The new version continues:

And Eve conceived, and bore Cain, and said, we have created a child in God’s image. And God said the male was different than the woman because he was fathered by the serpent. … And Eve again conceived with the serpent and bore Cain’s brother Abel. And Abel was a keeper of sheep, but Cain was a tiller of the ground.

According to the pro-homosexual website Queerty.com, Mitchell has described his work as divinely inspired.

“Jesus was gay. In Biblical times homosexual relationships were so commonplace that no one gave it a second thought. It was heterosexuality that was considered sinful,” he told the website.

On the website’s comment page, one participant said, “Aida and Eve are a breath of fresh air upon the face of repressed homosexulity (sic) in America. Finally, a version of the bible everyone can relate to.”

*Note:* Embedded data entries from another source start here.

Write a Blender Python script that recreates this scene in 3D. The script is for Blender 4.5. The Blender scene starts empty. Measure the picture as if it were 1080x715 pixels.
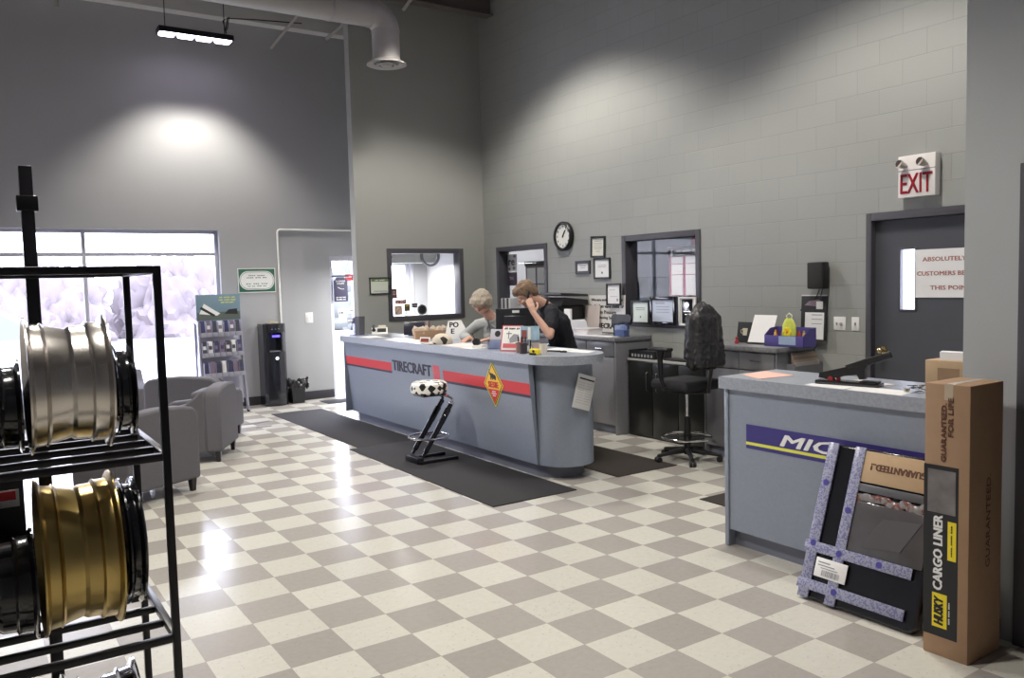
import bpy, bmesh, math, random
from mathutils import Vector, Matrix, noise
random.seed(7)
PI = math.pi
sc = bpy.context.scene
COL = sc.collection

# ------------------------------------------------------------------ materials
_mats = {}
def new_mat(name):
    m = bpy.data.materials.new(name); m.use_nodes = True
    nt = m.node_tree; b = nt.nodes['Principled BSDF']
    return m, nt, b
def inp(b, k, v):
    if k in b.inputs: b.inputs[k].default_value = v
def M(name, col, rough=.5, metal=0, spec=.5, coat=0, var=0, vscale=8, bump=0, bscale=60, emit=None, es=0, trans=0, alpha=1, ior=1.45):
    if name in _mats: return _mats[name]
    m, nt, b = new_mat(name)
    c = (*col, 1)
    inp(b, 'Base Color', c); inp(b, 'Roughness', rough); inp(b, 'Metallic', metal)
    inp(b, 'Specular IOR Level', spec); inp(b, 'Coat Weight', coat); inp(b, 'Coat Roughness', .08)
    inp(b, 'Transmission Weight', trans); inp(b, 'Alpha', alpha); inp(b, 'IOR', ior)
    if emit: inp(b, 'Emission Color', (*emit, 1)); inp(b, 'Emission Strength', es)
    N, L = nt.nodes, nt.links
    tc = N.new('ShaderNodeTexCoord')
    ns = N.new('ShaderNodeTexNoise'); ns.inputs['Scale'].default_value = vscale; ns.inputs['Detail'].default_value = 4
    L.new(tc.outputs['Object'], ns.inputs['Vector'])
    mr = N.new('ShaderNodeMapRange'); v = var if var else .04
    mr.inputs['To Min'].default_value = 1 - v; mr.inputs['To Max'].default_value = 1 + v
    L.new(ns.outputs['Fac'], mr.inputs['Value'])
    mx = N.new('ShaderNodeVectorMath'); mx.operation = 'SCALE'; mx.inputs[0].default_value = col
    L.new(mr.outputs['Result'], mx.inputs['Scale']); L.new(mx.outputs['Vector'], b.inputs['Base Color'])
    if bump:
        n2 = N.new('ShaderNodeTexNoise'); n2.inputs['Scale'].default_value = bscale
        L.new(tc.outputs['Object'], n2.inputs['Vector'])
        bp = N.new('ShaderNodeBump'); bp.inputs['Strength'].default_value = bump; bp.inputs['Distance'].default_value = .004
        L.new(n2.outputs['Fac'], bp.inputs['Height']); L.new(bp.outputs['Normal'], b.inputs['Normal'])
    _mats[name] = m
    return m
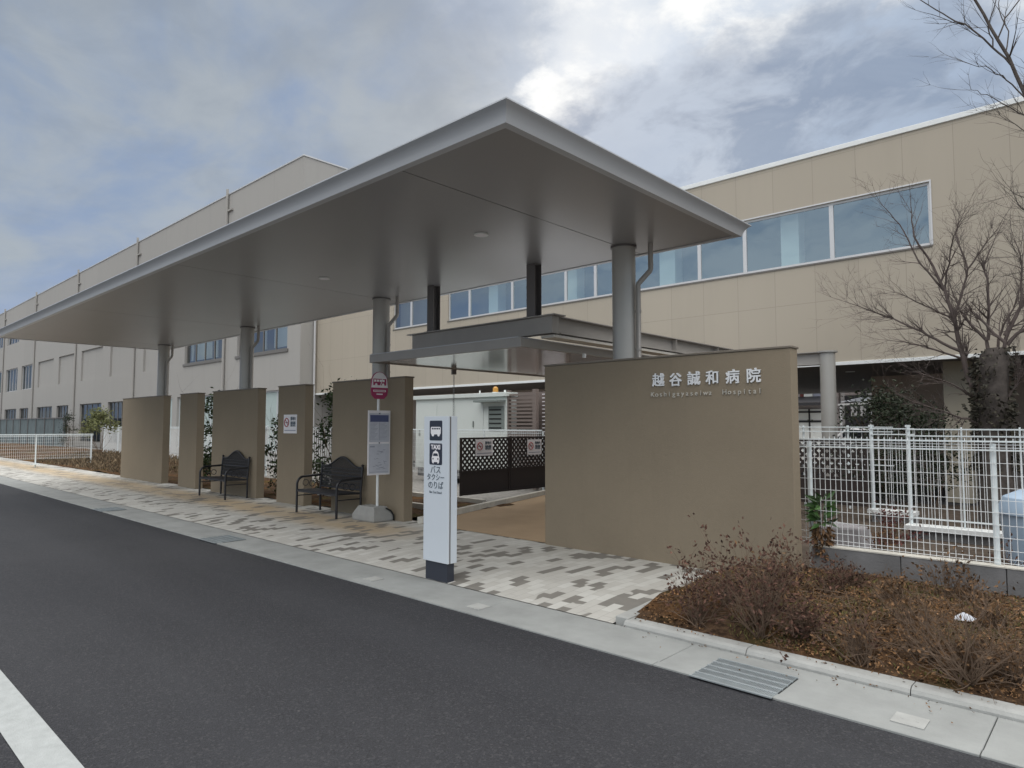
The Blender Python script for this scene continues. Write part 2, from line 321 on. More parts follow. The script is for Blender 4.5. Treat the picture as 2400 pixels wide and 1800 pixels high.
# ------------------------------------------------------------------ mesh builder
class MB:
    def __init__(s): s.v = []; s.f = []; s.mi = []; s.cur = 0
    def add(s, vs, fs):
        o = len(s.v); s.v += [tuple(p) for p in vs]; s.f += [tuple(i + o for i in f) for f in fs]; s.mi += [s.cur] * len(fs); return s
    def box(s, x0, x1, y0, y1, z0, z1):
        vs = [(x0, y0, z0), (x1, y0, z0), (x1, y1, z0), (x0, y1, z0), (x0, y0, z1), (x1, y0, z1), (x1, y1, z1), (x0, y1, z1)]
        return s.add(vs, [(0, 3, 2, 1), (4, 5, 6, 7), (0, 1, 5, 4), (1, 2, 6, 5), (2, 3, 7, 6), (3, 0, 4, 7)])
    def quad(s, a, b, c, d): return s.add([a, b, c, d], [(0, 1, 2, 3)])
    def tube(s, pts, r, n=8, cap=True):
        pts = [Vector(p) for p in pts]
        rs = r if isinstance(r, (list, tuple)) else [r] * len(pts)
        vs = []; prev = None
        for i, p in enumerate(pts):
            d = (pts[min(i + 1, len(pts) - 1)] - pts[max(i - 1, 0)])
            d = d.normalized() if d.length > 1e-9 else Vector((0, 0, 1))
            if prev is None:
                u = d.orthogonal().normalized()
            else:
                u = prev - d * prev.dot(d)
                u = u.normalized() if u.length > 1e-6 else d.orthogonal().normalized()
            prev = u; w2 = d.cross(u)
            for k in range(n):
                a = 2 * math.pi * k / n
                vs.append(p + (u * math.cos(a) + w2 * math.sin(a)) * rs[i])
        fs = []
        for i in range(len(pts) - 1):
            for k in range(n):
                a, b = i * n + k, i * n + (k + 1) % n
                fs.append((a, b, b + n, a + n))
        if cap: fs.append(tuple(reversed(range(n)))); fs.append(tuple(range((len(pts) - 1) * n, len(pts) * n)))
        return s.add(vs, fs)
    def cyl(s, x, y, z0, z1, r, n=24, r1=None): return s.tube([(x, y, z0), (x, y, z1)], [r, r if r1 is None else r1], n)
    def prism(s, poly, z0, z1):
        n = len(poly)
        vs = [(p[0], p[1], z0) for p in poly] + [(p[0], p[1], z1) for p in poly]
        return s.add(vs, [tuple(reversed(range(n))), tuple(range(n, 2 * n))] + [(i, (i + 1) % n, (i + 1) % n + n, i + n) for i in range(n)])
    def plate(s, poly, y0, y1):
        """polygon in X-Z, counter-clockwise seen from -Y, from y0 (front) to y1"""
        n = len(poly)
        vs = [(p[0], y0, p[1]) for p in poly] + [(p[0], y1, p[1]) for p in poly]
        return s.add(vs, [tuple(range(n)), tuple(reversed(range(n, 2 * n)))] + [((i + 1) % n, i, i + n, (i + 1) % n + n) for i in range(n)])
    def bar(s, a, b, wx, h):
        """rectangular bar between two points, width wx horizontally and h vertically"""
        a, b = Vector(a), Vector(b); d = (b - a).normalized()
        side = Vector((0, 0, 1)).cross(d)
        side = side.normalized() if side.length > 1e-5 else Vector((1, 0, 0))
        up = d.cross(side); vs = []
        for p in (a, b):
            for sx, sz in ((-1, -1), (1, -1), (1, 1), (-1, 1)): vs.append(p + side * sx * wx / 2 + up * sz * h / 2)
        return s.add(vs, [(0, 1, 2, 3), (7, 6, 5, 4), (0, 4, 5, 1), (1, 5, 6, 2), (2, 6, 7, 3), (3, 7, 4, 0)])
    def build(s, name, material, parent=None, smooth=False, bevel=0.0, loc=None, segs=2):
        me = bpy.data.meshes.new(name); me.from_pydata(s.v, [], s.f); me.update()
        mats = material if isinstance(material, (list, tuple)) else [material]
        for m_ in mats: me.materials.append(m_)
        if len(mats) > 1: me.polygons.foreach_set('material_index', s.mi)
        bm = bmesh.new(); bm.from_mesh(me); bmesh.ops.recalc_face_normals(bm, faces=bm.faces); bm.to_mesh(me); bm.free()
        if smooth:
            me.polygons.foreach_set('use_smooth', [True] * len(me.polygons)); me.set_sharp_from_angle(angle=R(40))
        o = bpy.data.objects.new(name, me); col.objects.link(o)
        if parent is not None: o.parent = parent
        if loc is not None: o.location = loc
        if bevel:
            bv = o.modifiers.new('bevel', 'BEVEL'); bv.width = bevel; bv.segments = segs; bv.limit_method = 'ANGLE'; bv.angle_limit = R(40)
        return o
def thing(name, label, cat, loc=(0, 0, 0), group=None, rz=0):
    o = bpy.data.objects.new(name, None); col.objects.link(o); o.location = loc; o.rotation_euler = (0, 0, rz); o.empty_display_size = .1
    o['label'] = label; o['category'] = cat
    if group: o['group'] = group
    return o
def tag(o, label, cat, group=None, kind=None):
    o['label'] = label; o['category'] = cat
    if group: o['group'] = group
    if kind: o['kind'] = kind
    return o
def struct(o): o['kind'] = 'structure'; return o
def dup(root, loc, label=None):
    r = root.copy(); col.objects.link(r); r.location = loc
    if label: r['label'] = label
    for ch in root.children:
        c = ch.copy(); col.objects.link(c); c.parent = r
        for g in ch.children:
            d = g.copy(); col.objects.link(d); d.parent = c
    return r
def text_mesh(txt, size, extrude=.002, fat=0.0, align='CENTER', spacing=1.0):
    cu = bpy.data.curves.new('t', 'FONT'); cu.body = txt; cu.size = size; cu.extrude = extrude; cu.offset = fat
    cu.align_x = align; cu.align_y = 'CENTER'; cu.space_character = spacing; cu.resolution_u = 3
    o = bpy.data.objects.new('t', cu); col.objects.link(o); bpy.context.view_layer.update()
    me = bpy.data.meshes.new_from_object(o.evaluated_get(bpy.context.evaluated_depsgraph_get()))
    bpy.data.objects.remove(o); bpy.data.curves.remove(cu); return me
ROT_S = Matrix.Rotation(R(90), 4, 'X')                 # a sheet facing the road (-Y)
ROT_E = Matrix.Rotation(R(90), 4, 'Z') @ ROT_S         # a sheet facing along the road (+X)
def lettering(items, material, parent, name='lettering', rot=ROT_S):
    """items: (text, size, position, fat, extrude[, x-squash]) joined into one lettering mesh"""
    bm = bmesh.new()
    for it in items:
        txt, size, pos, fat, ex = it[:5]
        sq = it[5] if len(it) > 5 else 1
        shifts = [(0, 0)] if not fat else [(-fat, -fat * .7), (fat, -fat * .7), (-fat, fat * .7), (fat, fat * .7), (0, 0)]
        for q, (du, dv_) in enumerate(shifts):
            me = text_mesh(txt, size, ex + q * .00012, 0)
            me.transform(Matrix.Translation(pos) @ rot @ Matrix.Translation((du, dv_, 0)) @ Matrix.Diagonal((sq, 1, 1, 1))); bm.from_mesh(me); bpy.data.meshes.remove(me)
    me = bpy.data.meshes.new(name); bm.to_mesh(me); bm.free(); me.materials.append(material)
    o = bpy.data.objects.new(name, me); col.objects.link(o); o.parent = parent; return o

# ================================================================== GROUND
ZP = .05
g = MB(); g.quad((-900, -900, -.03), (900, -900, -.03), (900, 900, -.03), (-900, 900, -.03)); struct(g.build('ground', M['gravel']))
g = MB(); g.quad((-220, -14, 0), (90, -14, 0), (90, 3.975, 0), (-220, 3.975, 0)); struct(g.build('road', M['asphalt']))
g = MB(); g.quad((-200, .815, .004), (60, .815, .004), (60, 1.005, .004), (-200, 1.005, .004)); struct(g.build('road_marking', M['marking']))
# concrete L gutter in blocks, with lifting lids
g = MB(); x = -60.0
while x < 20:
    a, b = x + .0025, x + 1.7975
    g.box(a, b, 3.97, 4.045, -.02, .012); g.box(a, b, 4.045, 4.56, -.02, .006)
    x += 1.8
gut = struct(g.build('gutter', M['concrete'], bevel=.003, segs=1))
g = MB()
for lx in (-1.02, -.42, -4.35, -5.9):
    g.box(lx, lx + .16, 4.10, 4.25, .006, .012)
    g.box(lx + .035, lx + .05, 4.17, 4.18, .012, .0135); g.box(lx + .11, lx + .125, 4.17, 4.18, .012, .0135)
struct(g.build('gutter_lid', M['kerbstone'], gut, bevel=.002, segs=1))
# kerb beside the planting bed
g = MB(); x = -3.02
while x < 20:
    a, b = x + .003, min(x + .997, 20)
    prof = [(4.562, -.02), (4.70, -.02), (4.70, .050), (4.60, .052), (4.575, .04), (4.562, .02)]
    n = len(prof)
    g.add([(a, p[0], p[1]) for p in prof] + [(b, p[0], p[1]) for p in prof],
          [tuple(range(n)), tuple(reversed(range(n, 2 * n)))] + [(i, (i + 1) % n, (i + 1) % n + n, i + n) for i in range(n)])
    x += 1.0
struct(g.build('kerb', M['kerbstone']))
# pavement (ramps gently up from the gutter)
g = MB()
for (xa, xb) in ((-40, -3.12),):
    g.quad((xa, 4.562, .010), (xb, 4.562, .010), (xb, 5.2, ZP), (xa, 5.2, ZP))
    g.quad((xa, 5.2, ZP), (xb, 5.2, ZP), (xb, 6.95, ZP), (xa, 6.95, ZP))
struct(g.build('pavement', M['paver']))
g = MB(); g.prism([(-3.12, 4.60), (-3.00, 4.60), (-3.12, 6.74), (-3.24, 6.74)], -.02, .062); struct(g.build('pavement_edging', M['kerbstone'], bevel=.006))
# warm walkway and its kerbs
g = MB(); g.add([(-8.25, 6.80, .056), (-5.60, 6.80, .056), (-5.60, 15.0, .056), (-10.0, 15.0, .056), (-9.6, 11.4, .056)], [(0, 1, 2, 3, 4)]); struct(g.build('path', M['path']))
g = MB()
pk = [(-8.27, 6.80), (-8.61, 7.82), (-8.95, 9.0), (-9.62, 11.4), (-10.05, 14.6)]
for a, b in zip(pk[:-1], pk[1:]):
    d = Vector((b[0] - a[0], b[1] - a[1], 0)); L = d.length; d.normalize(); n_ = max(1, round(L / .6))
    for k in range(n_):
        p, q = Vector((a[0], a[1], .095)) + d * (L * k / n_ + .003), Vector((a[0], a[1], .095)) + d * (L * (k + 1) / n_ - .003)
        g.bar(p, q, .10, .11)
for (xa, xb, yy) in ((-13.2, -8.75, 7.95), (-13.2, -9.3, 9.2)):
    g.box(xa, xb, yy, yy + .1, .02, .15)
struct(g.build('path_kerb', M['palekerb'], bevel=.006))
# planting strip behind the screen walls and the bed on the far left
def ground_patch(name, x0, x1, y0, y1, nx, ny, hfun, m):
    b = MB(); vs = []; fs = []
    for j in range(ny + 1):
        for i in range(nx + 1):
            X, Y = x0 + (x1 - x0) * i / nx, y0 + (y1 - y0) * j / ny; vs.append((X, Y, hfun(X, Y)))
    for j in range(ny):
        for i in range(nx):
            a = j * (nx + 1) + i; fs.append((a, a + 1, a + nx + 2, a + nx + 1))
    b.add(vs, fs); return struct(b.build(name, m, smooth=True))
from mathutils import noise as mnoise
def bumpy(X, Y, amp, sc): return amp * mnoise.fractal(Vector((X * sc, Y * sc, 3.1)), 1.0, 2.0, 4)
def bed_h(X, Y):
    e = min(1, max(0, (Y - 4.68) / .5)); return .04 + .11 * e + bumpy(X, Y, .030, 2.2) * e
ground_patch('planting_bed', -3.05, 12, 4.69, 7.12, 200, 40, bed_h, M['soil'])
ground_patch('planting_strip', -22.4, -8.8, 6.94, 9.6, 90, 20, lambda X, Y: .062 + bumpy(X, Y, .03, 1.7), M['soil'])
ground_patch('planting_bed_far', -60, -22.0, 6.95, 11.5, 90, 24, lambda X, Y: .06 + (bumpy(X, Y, .05, .8) + .2 * min(1, max(0, (Y - 7) / 2))) * min(1, max(0, (-22.3 - X) / 2.5)), M['soil'])
ground_patch('yard_soil', -5.45, 14, 7.22, 15.2, 60, 30, lambda X, Y: .075 + bumpy(X, Y, .04, 1.5), M['mulch'])
g = MB(); g.quad((-10.3, 15.0, -.01), (30, 15.0, -.01), (30, 34, -.01), (-10.3, 34, -.01)); struct(g.build('car_park', M['asphalt']))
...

At Belieftnet.com, a commentator expressed opposition to the project.

“Every once in a while, art doesn’t transcend truth as much as it distorts it, and that’s where I draw the line. Hence my opposition to the upcoming ‘Princess Diana Bible.’

“This book is inspired by a political agenda and one person’s desire to contort not only the text but the very context of it to suit his own perspective. That, you may say, is what commentators do – and perhaps even translators – but this guy is making himself an ‘author,’ which makes it a book, not a Bible,” the commentator wrote.